Many of the apartment companies taking part have already committed to build new housing that meets tough standards for energy efficiency. But it can be difficult to make existing affordable housing more energy efficient, particularly if the apartments are part way though their affordable housing compliance periods—with years to go before they can reasonably apply for a new round of capital funds.

In some ways, Building Buildings is a classic Obama administration solution to this kind of problem. The program doesn’t provide new federal cash to help old buildings meet the Better Buildings Challenge. “There isn’t really any more major grant money, and there isn’t going to be in the foreseeable future,” says Bill Kelly, president of Stewards of Affordable Housing for the Future.
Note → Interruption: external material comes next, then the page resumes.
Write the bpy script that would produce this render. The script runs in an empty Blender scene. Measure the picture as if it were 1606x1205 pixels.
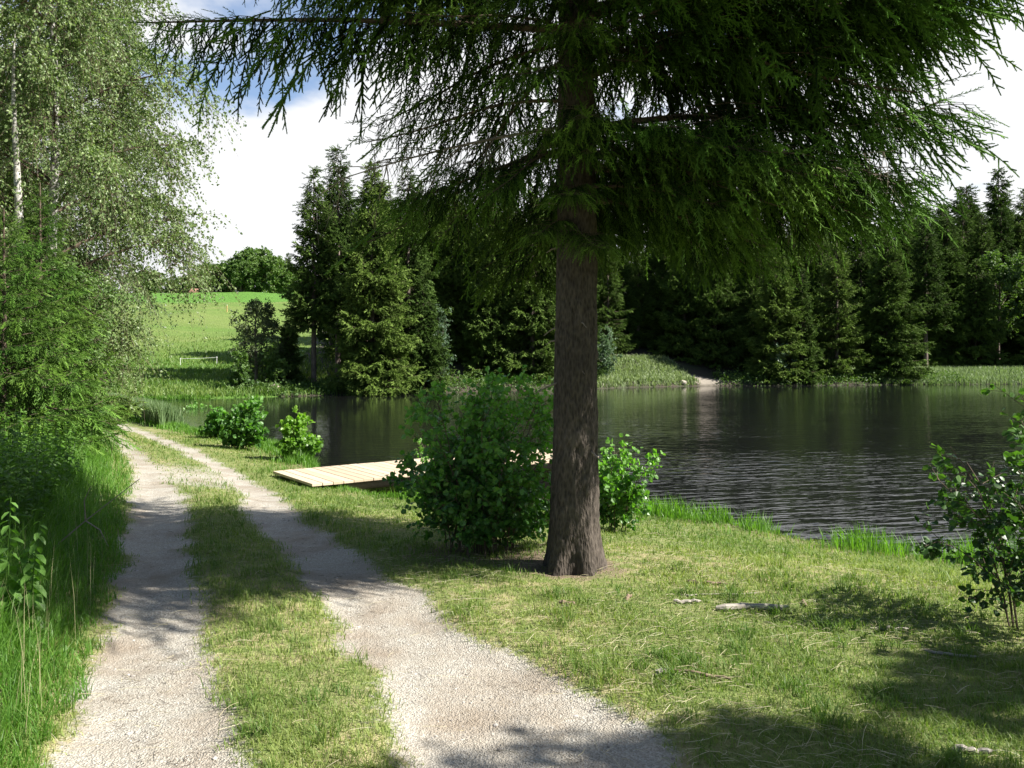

Instead, Better Buildings brings together public-sector officials and private-sector companies that have a stake in the performance of these buildings to hopefully overcome barriers to improve their energy performance.

For example, if a property financed by low-income housing tax credits is sub-metered for its energy costs, it can sometimes be difficult to convince the limited partner to invest capital to pay for energy improvements because in many states the cost savings are likely to lower the energy bills of residents, not the operating costs of the property. “Sometimes there are disincentives to saving energy in the partnership structure,” says Sunwheel’s Carson.

Thanks to Better Buildings, officials are becoming more likely to recognize the value of energy improvements in a property’s utility allowances, which could make for-profit limited partners in some properties much more likely to let their properties take on new loans to pay for the improvements. HUD officials may also allow similar utility allowance adjustments at Sec. 202 at Sec. 811 properties, in addition to other measures that can help incentivize new energy improvements.

“It’s something of a game changer,” says David R. Schmidt, energy and sustainability analyst for Boston-based The Community Builders, another leading affordable developer that has taken the Challenge.

The program also brings utility companies to the table to talk about best practices for their grant programs and perhaps even negotiate how they handle renewable energy produced at housing properties.